テキスト内では、国の方針や計画を解説する中で”デジタルトランスフォーメーション”という言葉が随所に出てきます。それと同時に、 ”デジタル化”という言葉もあります。両者は異なる定義の言葉ですが、無関係なものではありません。

“デジタルトランスフォーメーション”は、データとデジタル技術を活用してビジネスモデルを変革し、新たな価値を創出することを指します。

”デジタル化”に含まれる概念には、「デジタイゼーション」と「デジタライゼーション」があります。本テキストの用語集”デジタル化”に説明がありますが、デジタイゼーションはアナログや物理的な情報をデジタル化すること、デジタライゼーションはビジネスプロセスをデジタル化することを意味します。
紙で管理していた情報をシステム上に入力することでデータをデジタル化すること、紙資料で行っていたプレゼンテーションをタブレットで行うようにすることなどがデジタイゼーション、それにより業務のやり方が変化し、効率化されるなどの変化がデジタライゼーションです。

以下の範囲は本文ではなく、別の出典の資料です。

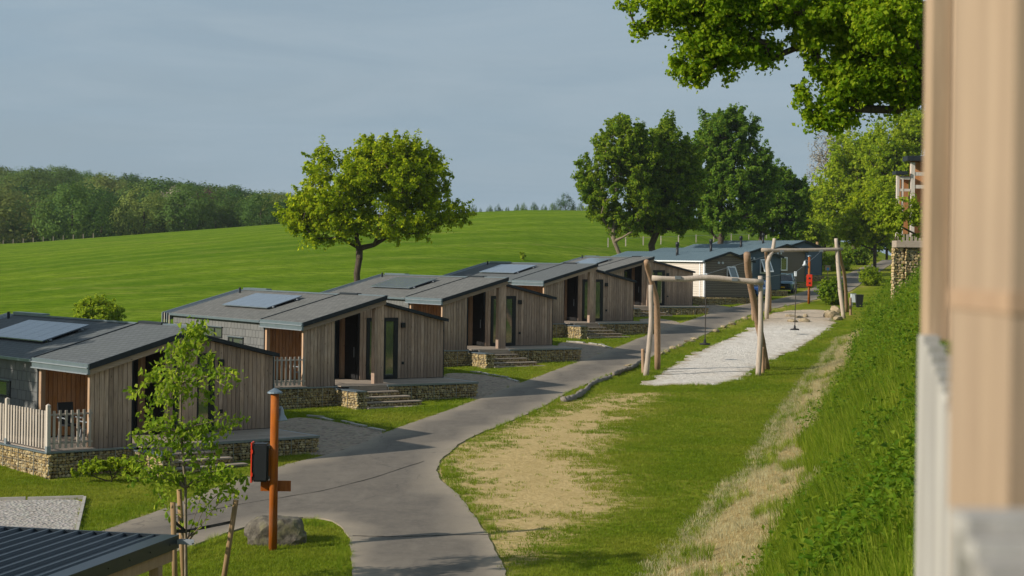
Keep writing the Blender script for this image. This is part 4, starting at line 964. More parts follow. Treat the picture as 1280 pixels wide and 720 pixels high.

“デジタルトランスフォーメーション”は、デジタイゼーション、デジタライゼーションといった”デジタル化”の先にあるものです。”デジタル化”により課題をクリアした後に、新たな価値を創出することが”デジタルトランスフォーメーション”となります。”デジタルトランスフォーメーション”の実現に向けて、”デジタル化”は不可欠なステップです。

編集後記

セミナー3日目では、国によるデジタル社会に関する方針や政策、デジタル分野での取組みにおけるサイバーセキュリティの位置付けについて解説しました。コロナ禍により日本のデジタル化の後れが露見し、政府の方針にデジタルトランスフォーメーションの推進が盛り込まれ、デジタル庁という行政機関も設置され、デジタル社会の実現に向けて社会全体が急速に変化しつつあります。社会全体がデジタル化していくとともに、あらゆる主体にとってサイバーセキュリティ対策を含むデジタルリテラシーが重要になっていることを認識していただきたいと思います。

本テキストでは、デジタル社会の実現に向けた国の基本方針として「経済財政運営と改革の基本方針2023」と「デジタル社会の実現に向けた重点計画」を、政府が目指しているデジタル社会としてSociety5.0を取り上げ、DXについては事例を交えて中小企業の優位性を解説しました。さらに、サイバーセキュリティについては、NISCの「サイバーセキュリティ戦略」などを紹介するとともに、DX with Cybersecurityの考え方などを解説しました。デジタルの活用が進むとともに、サイバー攻撃などのサイバーセキュリティのリスクも高まっています。企業は自社のIT活用状況を認識しつつ、必要な知識・スキルを身につけた人材を育成・確保することが必要です。その上で、適切なサイバーセキュリティ対策を実施しなければなりません。次回以降は、実際に組織で活用できるサイバーセキュリティ対策の体系や基準について詳しく解説していきます。